A three-cornered fight is on in the western Uttar Pradesh district of Saharanpur.
The area saw some of the most communally charged electioneering in India so far with all top leaders, from Narendra Modi to Mayawati, making loaded statements during canvassing.
Saharanpur: Polling begins at booth number no 349, located at J. B. Jain Degree College. #LokSabhaElections2019 pic.twitter.com/KQ8AFzTH2z
— ANI UP (@ANINewsUP) April 11, 2019
Saharanpur is a Muslim majority area.
The strength of Muslim votes can be gauged by the fact that the 9 of the 16 towns in Saharanpur which have Muslim majority means more than 50 per cent.

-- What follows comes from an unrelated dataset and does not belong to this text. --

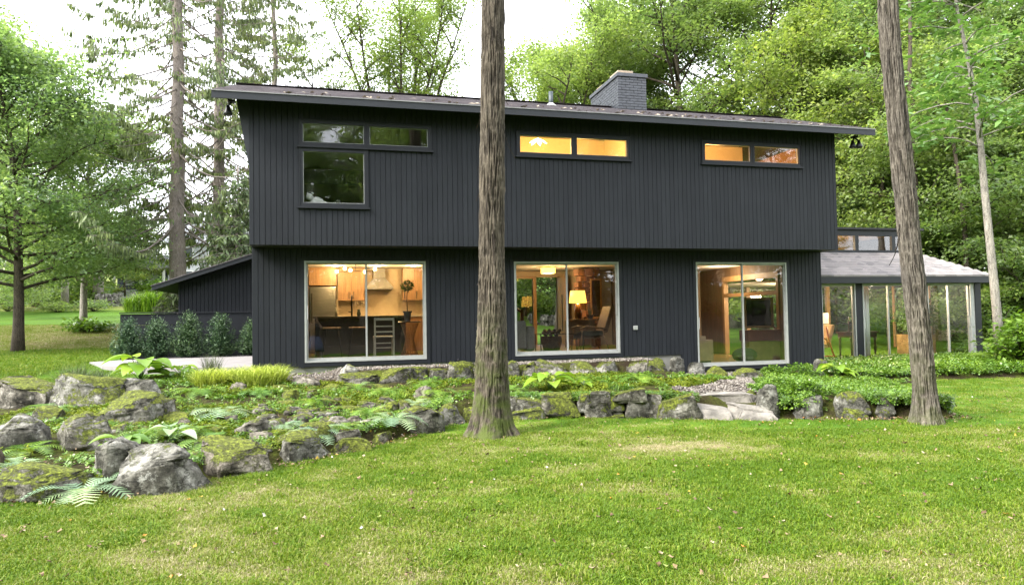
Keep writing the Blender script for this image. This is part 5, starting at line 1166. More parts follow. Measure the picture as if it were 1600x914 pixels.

Four towns in the district have over 70 per cent Muslim population — Kailashpur has as high a pooulation ration as 79.9 per cent Muslims.
Deoband — one of the five Assembly segments in Saharanpur Lok Sabha constituency — is a centre of Islamic seminaries and exercises strong influence on the minority voters of this region.
The contest here is significant because Saharanpur elected a BJP candidate in the 2014 Lok Sabha elections, despite the region being dominated by the minority community.
Incidentally, the Uttar Pradesh chief minister Yogi Adityanath had also begun his poll campaign from Saharanpur on 24 March.
Congress' Imran Masood — who had once threatened to chop off Narendra Modi's hands — faces challenger for Muslim votes in SP-BSP's meat trader-turned-politician Fazlur Rehman.
All eyes are set on how Saharanpur votes in 2019. (Source: India Today)
The political battleground here is thus split three ways — between the BJP’s Raghav Lakhanpal, the sitting MP from Saharanpur, Congress’s Imran Masood, who apart from threatening to chop off Narendra Modi's hands, is also the nephew of five-time Saharanpur MP Rasheed Masood (who lost to Lakhanpal by 65,000 votes in 2014) and a relative newcomer to the political scene, Haji Fazlur Rehman, an influential businessman whose foray into politics began with the 2017 municipal corporation elections — which he lost to BJP’s Sanjeev Walia.
Fazlur is contesting on a Bahujan Samaj Party (BSP) ticket.
While Mayawati has asked Muslims in Saharanpur not to split their votes by voting for the Congress, her newest political rival, Bhim Army chief Chandrashekhar Azad, has asked the Dalits of the region to vote for Congress candidate Masood. "Masood helped the Bhim Army when no one else came out in its support," he said, referring to police cases against the Dalit group's members, following caste clashes in Saharanpur in May 2017.
Recently, after Chandrashekhar announced his contest against Prime Minister Modi in Varanasi, Mayawati termed him an "agent of the BJP who wants to split Dalit votes".
While the BJP has fielded last time winner Raghav Lakhanpal, a triangular contest will divide the Muslim vote and help the BJP.
On April 5, PM Modi had lashed out at Congress candidate Masood during a rally in Saharanpur, saying, “Rahul Gandhi has special love for some people. “While they chant ‘boti-boti’, our response is ‘beti beti’ as we want to work for the upliftment of our daughters,” Modi said.
A India Today ground report suggests, the view on voting for Modi is split in the region, with many beneficiaries of the NDA government schemes praising him but remaining non-committal on voting for him.
This is one battleground that will be closely watched.